Der verpönte Ex schlich sich zu weniger frequentierter Stunde fast heimlich zu seinem Wahlstand im Camp Nou. Bereits am Mittag hatte dagegen Messi seine Stimme abgegeben. Das Foto von seiner Partizipation machte schnell die Runde, es nährt nicht nur Hoffnungen auf einen Verbleib des kürzlich noch so abwanderungsentschlossenen Superstars, sondern setzte auch den Ton für einen Feiertag der Sportdemokratie, der für die Barça-Gemeinde nach den jüngsten Demütigungen die Züge einer Katharsis annahm. Die Rückkehr des Funktionärstalents Laporta bedeutet eine Turbospritze Selbstbewusstsein, während beim Erzrivalen Real Madrid der ehemalige Amtsinhaber Ramón Calderón orakelt: „Er ist mein Freund, und sein Sieg ist eine gute Nachricht für Barça. Für die Gegner eher nicht.“

Die Erwartungen sind nicht eben gering. Einer wie Laporta hat damit kein Problem, andererseits weiß auch er, dass es sich angesichts von 1,2 Milliarden Euro Verbindlichkeiten um die „Herausforderung meines Lebens“ handelt.
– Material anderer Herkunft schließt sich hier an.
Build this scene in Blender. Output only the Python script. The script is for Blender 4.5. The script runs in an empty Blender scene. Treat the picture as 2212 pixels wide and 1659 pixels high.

Er will sich dabei vom Geist des 2016 verstorbenen Klubidols Johan Cruyff leiten lassen, bei der Siegerpräsentation trug er zur Hommage an den Niederländer eine orangefarbene Gesichtsmaske mit der alten Rückennummer 14. „Johan inspiriert uns bei allen großen Entscheidungen“, sagte Laporta, der früher ja auch auf Basis der Ratschläge des Niederländers reüssierte.